Pierre se envolve tanto com o mistério por trás da personalidade daqueles alunos e de seus possíveis planos para o futuro que se torna obsessivo. Laurent Lafitte traduz essa crescente obsessão ao deixar de viver o personagem como um sujeito atraente e cheio de vitalidade, que nada frequentemente no parque público e desperta o interesse da coordenadora escolar, para ser um indivíduo instável que grita com seus estudantes e é consumido pela paranoia. Em termos literais e simbólicos, o professor se vê às voltas com presságios de que algo devastador está prestes a acontecer. Com frequência, recebe ligações anônimas sem resposta do outro lado da linha e, em certa madrugada, tem o computador roubado. No início de algumas sequências, a câmera capta imagens de um céu que prepara uma grande tempestade; gatos e alces se aproximam em grande número da casa de Pierre como se tentassem fugir de uma ameaça e baratas começam a se multiplicar no interior do apartamento. Este último animal, inclusive, carrega um sentido alegórico adicional que remete ao livro “A metamorfose” de Franz Kafka, objeto de estudo da tese de doutorado do professor.

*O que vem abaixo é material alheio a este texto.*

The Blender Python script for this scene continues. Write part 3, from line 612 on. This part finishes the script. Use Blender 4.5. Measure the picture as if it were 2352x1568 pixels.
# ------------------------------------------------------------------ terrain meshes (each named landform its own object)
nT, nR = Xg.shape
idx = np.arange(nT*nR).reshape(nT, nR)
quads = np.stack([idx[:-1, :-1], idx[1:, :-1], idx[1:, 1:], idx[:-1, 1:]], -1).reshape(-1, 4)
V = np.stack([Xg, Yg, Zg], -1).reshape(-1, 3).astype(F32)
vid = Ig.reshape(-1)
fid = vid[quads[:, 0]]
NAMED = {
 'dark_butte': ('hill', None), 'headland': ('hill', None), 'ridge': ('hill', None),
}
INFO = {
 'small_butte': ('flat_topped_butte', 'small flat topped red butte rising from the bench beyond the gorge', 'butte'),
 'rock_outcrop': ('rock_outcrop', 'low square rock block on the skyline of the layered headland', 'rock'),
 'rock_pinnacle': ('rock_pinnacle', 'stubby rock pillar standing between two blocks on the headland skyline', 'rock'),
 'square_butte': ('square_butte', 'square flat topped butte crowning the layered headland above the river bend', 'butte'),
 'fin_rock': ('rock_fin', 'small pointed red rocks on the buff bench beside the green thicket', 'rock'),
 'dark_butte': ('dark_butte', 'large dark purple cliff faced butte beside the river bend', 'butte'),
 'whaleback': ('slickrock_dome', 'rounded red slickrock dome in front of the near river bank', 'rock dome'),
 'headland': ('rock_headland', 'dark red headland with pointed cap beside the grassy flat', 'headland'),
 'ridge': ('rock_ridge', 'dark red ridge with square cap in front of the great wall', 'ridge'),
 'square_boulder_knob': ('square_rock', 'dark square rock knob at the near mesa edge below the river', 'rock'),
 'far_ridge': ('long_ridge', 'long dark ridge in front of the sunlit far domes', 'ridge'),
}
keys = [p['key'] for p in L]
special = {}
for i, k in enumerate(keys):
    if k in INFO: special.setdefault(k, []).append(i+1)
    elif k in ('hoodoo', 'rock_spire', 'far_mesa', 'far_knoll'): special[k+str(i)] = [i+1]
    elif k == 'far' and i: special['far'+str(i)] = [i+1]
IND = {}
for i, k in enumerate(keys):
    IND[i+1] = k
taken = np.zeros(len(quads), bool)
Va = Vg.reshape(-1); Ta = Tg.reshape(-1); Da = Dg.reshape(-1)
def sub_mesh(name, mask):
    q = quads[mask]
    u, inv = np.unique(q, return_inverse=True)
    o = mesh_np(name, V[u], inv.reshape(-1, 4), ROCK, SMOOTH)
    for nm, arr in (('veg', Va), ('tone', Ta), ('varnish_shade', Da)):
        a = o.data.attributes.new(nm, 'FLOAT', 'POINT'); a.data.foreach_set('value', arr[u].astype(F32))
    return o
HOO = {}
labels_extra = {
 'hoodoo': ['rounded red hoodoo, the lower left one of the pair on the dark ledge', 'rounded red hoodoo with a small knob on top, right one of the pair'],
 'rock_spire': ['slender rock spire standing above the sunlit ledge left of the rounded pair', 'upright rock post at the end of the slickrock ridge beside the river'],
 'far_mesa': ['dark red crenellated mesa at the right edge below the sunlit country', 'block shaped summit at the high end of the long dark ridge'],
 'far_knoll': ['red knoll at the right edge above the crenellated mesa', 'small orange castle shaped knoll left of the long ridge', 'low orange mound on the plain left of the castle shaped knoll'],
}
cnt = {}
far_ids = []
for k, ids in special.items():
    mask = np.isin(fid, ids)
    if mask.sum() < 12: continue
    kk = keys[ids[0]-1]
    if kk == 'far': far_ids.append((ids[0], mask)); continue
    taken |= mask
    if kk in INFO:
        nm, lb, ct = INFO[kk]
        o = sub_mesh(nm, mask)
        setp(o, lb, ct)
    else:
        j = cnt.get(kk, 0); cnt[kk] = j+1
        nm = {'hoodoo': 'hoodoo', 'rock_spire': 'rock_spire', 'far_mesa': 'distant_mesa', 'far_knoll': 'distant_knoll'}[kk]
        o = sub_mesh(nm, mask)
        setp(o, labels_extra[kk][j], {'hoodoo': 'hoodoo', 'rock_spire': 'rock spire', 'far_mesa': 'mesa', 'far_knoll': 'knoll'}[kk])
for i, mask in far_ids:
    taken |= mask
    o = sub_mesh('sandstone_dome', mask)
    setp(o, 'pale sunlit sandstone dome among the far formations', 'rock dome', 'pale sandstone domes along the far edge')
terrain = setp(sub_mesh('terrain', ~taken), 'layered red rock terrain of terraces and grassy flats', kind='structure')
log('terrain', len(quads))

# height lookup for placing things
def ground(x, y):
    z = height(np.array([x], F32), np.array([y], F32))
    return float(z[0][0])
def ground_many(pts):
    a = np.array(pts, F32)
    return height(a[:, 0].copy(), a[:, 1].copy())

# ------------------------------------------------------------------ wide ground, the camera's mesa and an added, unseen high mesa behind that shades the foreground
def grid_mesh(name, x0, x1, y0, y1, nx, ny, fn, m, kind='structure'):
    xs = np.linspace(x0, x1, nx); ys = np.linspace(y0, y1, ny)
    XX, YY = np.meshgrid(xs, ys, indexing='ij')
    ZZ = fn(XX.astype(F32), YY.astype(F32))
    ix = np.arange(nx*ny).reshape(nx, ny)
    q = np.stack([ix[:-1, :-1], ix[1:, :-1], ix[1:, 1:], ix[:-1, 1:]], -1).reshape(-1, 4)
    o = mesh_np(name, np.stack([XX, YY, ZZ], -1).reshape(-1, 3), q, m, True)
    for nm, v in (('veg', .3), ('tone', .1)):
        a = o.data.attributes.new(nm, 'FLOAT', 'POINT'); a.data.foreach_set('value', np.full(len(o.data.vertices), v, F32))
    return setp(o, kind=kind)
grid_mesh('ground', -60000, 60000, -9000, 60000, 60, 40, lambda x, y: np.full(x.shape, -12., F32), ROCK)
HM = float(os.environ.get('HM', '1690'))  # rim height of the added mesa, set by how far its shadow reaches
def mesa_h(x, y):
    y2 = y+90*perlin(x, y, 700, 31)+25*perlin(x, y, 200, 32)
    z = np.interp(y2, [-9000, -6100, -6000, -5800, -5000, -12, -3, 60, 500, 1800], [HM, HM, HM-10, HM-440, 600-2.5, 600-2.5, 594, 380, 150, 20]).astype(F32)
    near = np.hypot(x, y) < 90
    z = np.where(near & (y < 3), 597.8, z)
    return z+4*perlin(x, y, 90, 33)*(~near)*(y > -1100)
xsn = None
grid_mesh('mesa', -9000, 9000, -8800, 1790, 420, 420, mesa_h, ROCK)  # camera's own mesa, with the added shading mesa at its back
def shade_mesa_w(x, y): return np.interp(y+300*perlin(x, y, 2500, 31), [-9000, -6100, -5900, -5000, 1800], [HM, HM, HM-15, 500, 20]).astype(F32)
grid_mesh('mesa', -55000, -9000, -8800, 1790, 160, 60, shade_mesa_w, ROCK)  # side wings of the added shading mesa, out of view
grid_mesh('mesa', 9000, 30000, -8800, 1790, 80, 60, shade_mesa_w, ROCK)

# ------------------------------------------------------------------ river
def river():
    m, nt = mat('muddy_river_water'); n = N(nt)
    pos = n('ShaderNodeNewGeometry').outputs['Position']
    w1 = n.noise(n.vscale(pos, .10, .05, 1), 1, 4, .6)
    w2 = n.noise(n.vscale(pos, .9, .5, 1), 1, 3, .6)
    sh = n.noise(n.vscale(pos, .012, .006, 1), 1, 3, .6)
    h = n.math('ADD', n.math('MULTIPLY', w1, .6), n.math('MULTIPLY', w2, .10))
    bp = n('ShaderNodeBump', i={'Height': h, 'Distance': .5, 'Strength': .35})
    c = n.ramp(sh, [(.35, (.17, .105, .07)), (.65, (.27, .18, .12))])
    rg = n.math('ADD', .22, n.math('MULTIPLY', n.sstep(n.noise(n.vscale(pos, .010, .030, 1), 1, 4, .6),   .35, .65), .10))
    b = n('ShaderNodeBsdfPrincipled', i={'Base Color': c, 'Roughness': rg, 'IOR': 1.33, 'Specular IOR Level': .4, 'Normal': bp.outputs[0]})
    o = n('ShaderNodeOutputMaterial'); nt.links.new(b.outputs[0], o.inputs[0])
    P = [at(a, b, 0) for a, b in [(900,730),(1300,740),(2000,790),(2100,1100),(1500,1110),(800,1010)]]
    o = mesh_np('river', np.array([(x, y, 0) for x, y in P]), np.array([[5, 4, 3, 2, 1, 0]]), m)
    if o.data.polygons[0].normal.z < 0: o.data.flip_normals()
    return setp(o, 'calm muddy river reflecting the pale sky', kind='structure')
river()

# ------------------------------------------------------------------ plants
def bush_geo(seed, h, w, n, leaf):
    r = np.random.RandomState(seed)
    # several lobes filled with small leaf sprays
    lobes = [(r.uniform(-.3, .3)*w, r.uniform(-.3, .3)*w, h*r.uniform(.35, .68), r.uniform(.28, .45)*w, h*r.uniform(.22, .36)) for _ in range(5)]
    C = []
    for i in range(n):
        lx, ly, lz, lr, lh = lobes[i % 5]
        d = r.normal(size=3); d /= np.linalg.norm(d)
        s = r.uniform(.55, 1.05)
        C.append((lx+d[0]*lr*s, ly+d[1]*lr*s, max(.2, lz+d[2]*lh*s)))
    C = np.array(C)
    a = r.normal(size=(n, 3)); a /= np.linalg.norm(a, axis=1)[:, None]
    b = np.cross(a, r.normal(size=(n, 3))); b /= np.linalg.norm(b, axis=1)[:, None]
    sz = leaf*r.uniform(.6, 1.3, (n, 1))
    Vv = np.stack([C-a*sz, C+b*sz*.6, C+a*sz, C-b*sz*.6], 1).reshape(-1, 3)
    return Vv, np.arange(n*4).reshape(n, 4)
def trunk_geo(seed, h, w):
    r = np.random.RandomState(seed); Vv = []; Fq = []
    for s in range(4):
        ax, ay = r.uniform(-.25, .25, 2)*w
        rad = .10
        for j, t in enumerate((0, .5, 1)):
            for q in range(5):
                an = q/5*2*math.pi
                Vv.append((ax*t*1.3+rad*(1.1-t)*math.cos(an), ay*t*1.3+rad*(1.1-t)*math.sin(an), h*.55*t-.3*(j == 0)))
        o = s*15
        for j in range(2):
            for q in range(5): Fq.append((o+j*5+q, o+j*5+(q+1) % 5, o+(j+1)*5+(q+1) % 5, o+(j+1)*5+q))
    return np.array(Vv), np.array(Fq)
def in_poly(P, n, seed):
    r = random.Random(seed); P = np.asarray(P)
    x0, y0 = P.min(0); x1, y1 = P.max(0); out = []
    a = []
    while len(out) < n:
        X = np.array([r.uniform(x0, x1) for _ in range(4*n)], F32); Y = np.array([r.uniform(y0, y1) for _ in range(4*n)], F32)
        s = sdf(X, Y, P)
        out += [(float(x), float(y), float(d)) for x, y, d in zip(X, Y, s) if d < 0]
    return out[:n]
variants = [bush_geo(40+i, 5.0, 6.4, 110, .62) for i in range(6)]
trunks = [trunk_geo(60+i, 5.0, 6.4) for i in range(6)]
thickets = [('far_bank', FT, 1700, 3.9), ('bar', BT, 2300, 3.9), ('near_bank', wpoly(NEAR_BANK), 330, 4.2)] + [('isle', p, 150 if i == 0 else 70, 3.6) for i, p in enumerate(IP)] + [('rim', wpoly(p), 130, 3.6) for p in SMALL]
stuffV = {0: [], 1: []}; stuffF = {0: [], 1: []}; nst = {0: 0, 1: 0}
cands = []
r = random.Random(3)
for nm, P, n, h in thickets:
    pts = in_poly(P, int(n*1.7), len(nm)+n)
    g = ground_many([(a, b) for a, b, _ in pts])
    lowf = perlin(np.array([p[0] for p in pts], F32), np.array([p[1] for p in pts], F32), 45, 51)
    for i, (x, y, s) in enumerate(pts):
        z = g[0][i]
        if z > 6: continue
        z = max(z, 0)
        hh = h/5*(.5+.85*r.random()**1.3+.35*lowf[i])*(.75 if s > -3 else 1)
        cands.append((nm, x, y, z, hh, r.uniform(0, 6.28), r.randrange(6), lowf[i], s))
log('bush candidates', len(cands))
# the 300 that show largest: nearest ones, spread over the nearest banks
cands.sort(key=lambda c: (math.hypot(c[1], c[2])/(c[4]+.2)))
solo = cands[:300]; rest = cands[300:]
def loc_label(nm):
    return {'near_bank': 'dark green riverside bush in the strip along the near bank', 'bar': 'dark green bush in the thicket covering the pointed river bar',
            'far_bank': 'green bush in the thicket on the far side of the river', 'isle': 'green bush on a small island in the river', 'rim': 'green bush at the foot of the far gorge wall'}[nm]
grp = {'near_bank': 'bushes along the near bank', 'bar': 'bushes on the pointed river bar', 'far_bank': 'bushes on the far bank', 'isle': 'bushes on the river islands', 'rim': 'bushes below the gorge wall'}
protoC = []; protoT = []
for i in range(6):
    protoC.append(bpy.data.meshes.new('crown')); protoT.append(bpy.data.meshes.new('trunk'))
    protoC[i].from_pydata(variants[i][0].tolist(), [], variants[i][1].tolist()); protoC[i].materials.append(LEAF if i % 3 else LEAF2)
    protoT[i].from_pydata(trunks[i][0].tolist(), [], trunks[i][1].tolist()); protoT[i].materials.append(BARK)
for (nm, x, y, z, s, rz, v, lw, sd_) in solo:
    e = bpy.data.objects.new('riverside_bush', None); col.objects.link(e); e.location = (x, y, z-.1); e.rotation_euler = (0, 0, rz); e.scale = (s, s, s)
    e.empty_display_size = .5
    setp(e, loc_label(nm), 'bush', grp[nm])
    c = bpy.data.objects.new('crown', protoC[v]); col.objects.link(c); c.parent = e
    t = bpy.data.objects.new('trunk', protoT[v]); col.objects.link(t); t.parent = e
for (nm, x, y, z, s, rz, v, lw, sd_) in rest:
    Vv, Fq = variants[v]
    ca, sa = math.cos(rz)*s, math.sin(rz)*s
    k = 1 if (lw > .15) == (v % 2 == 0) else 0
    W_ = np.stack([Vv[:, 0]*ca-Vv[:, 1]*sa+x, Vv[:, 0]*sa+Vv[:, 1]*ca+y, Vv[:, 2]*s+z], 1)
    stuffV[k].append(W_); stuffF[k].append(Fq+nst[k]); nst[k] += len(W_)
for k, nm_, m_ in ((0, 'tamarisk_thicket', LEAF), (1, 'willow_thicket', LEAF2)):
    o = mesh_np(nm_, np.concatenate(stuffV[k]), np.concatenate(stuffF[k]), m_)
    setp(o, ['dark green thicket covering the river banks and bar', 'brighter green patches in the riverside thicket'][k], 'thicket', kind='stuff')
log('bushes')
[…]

Em seus primeiros minutos, “O professor substituto” sugere um drama que contemplaria as reações de quem presencia uma tragédia de enormes proporções. No decorrer da narrativa, Sébastien Marnier constrói um mistério estruturado em torno dos pequenos detalhes e de uma encenação econômica que prefere deixar mais conjecturas a dar explicações definitivas. O que pode ter efetivamente causado mudança tão brutal no comportamento de Apolline, Dimitri, Clara, David, Brice e Sylvain? Algum mal-estar desencadeado pela percepção resignada do caráter destrutivo da humanidade que é ampliado pelo contraste com a vivacidade da juventude? E o primeiro professor se suicidou por não ter suportado o convívio com jovens que o faziam ter que encarar a proximidade de uma fatalidade ou por outras razões? É possível, no máximo, supor respostas para todas essas e outras perguntas. E quando, enfim, o mistério sobre um desastre iminente se concretiza na última sequência, a jornada até ali se ressignifica na face espantada de Pierre e nos semblantes vulneráveis de seus seis estudantes.